As I sit writing this, I wonder where Ratha would be today without Joe Garman, Stephanie Freed, the Rapha staff and you, our supporters. And I shudder. Then I think about the hundreds of thousands of little girls that aren’t as fortunate as her. Nobody has reached them yet. And my heart breaks. So much is left to do. So many children are desperately waiting.

It’s the season for giving. Please consider Rapha House in your year-end giving. As you do, know that I’m passing on Ratha’s gift to you. You deserve it, too. Thank you for caring.

Thanks be to God for his indescribable gift! (2 Corinthians 9:15)

Sunday, December 9, 2007

Update on Our First Graduation

Words cannot fully capture the experience of our first graduation ceremony.

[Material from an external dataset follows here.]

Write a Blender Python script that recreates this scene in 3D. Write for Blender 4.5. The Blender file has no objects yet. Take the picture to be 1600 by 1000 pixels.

At the ceremony, Sokhom, one of our graduates, spoke. She spoke with poise and grace and expressed her heartfelt gratitude. Nobody told her what to write. She put her thoughts in her own words. What touched me most was the praise that she gave to our Lord Jesus Christ for the work that He has done in her life.

After Sokhom spoke, we presented each graduate with her Certificate of Achievement—an official document which would be an equivalent to a cosmetology license. Then starting with Ratha—one of our very first girls—we gave each girl a pearl pendant necklace, a gift from the members of Pathway Christian Church. As I placed the necklace around each girl’s neck, I told her how beautiful she is and how God has done a wonderful work in her life. Most cried in my arms. Some sobbed.

Nine young women took back their lives that night. They no longer are victims or survivors. That night they claimed victory—a victory made possible through Jesus and the supporters of this important ministry.

Thank you for sharing in this work of redemption. Thank you for bringing hope to these precious young women.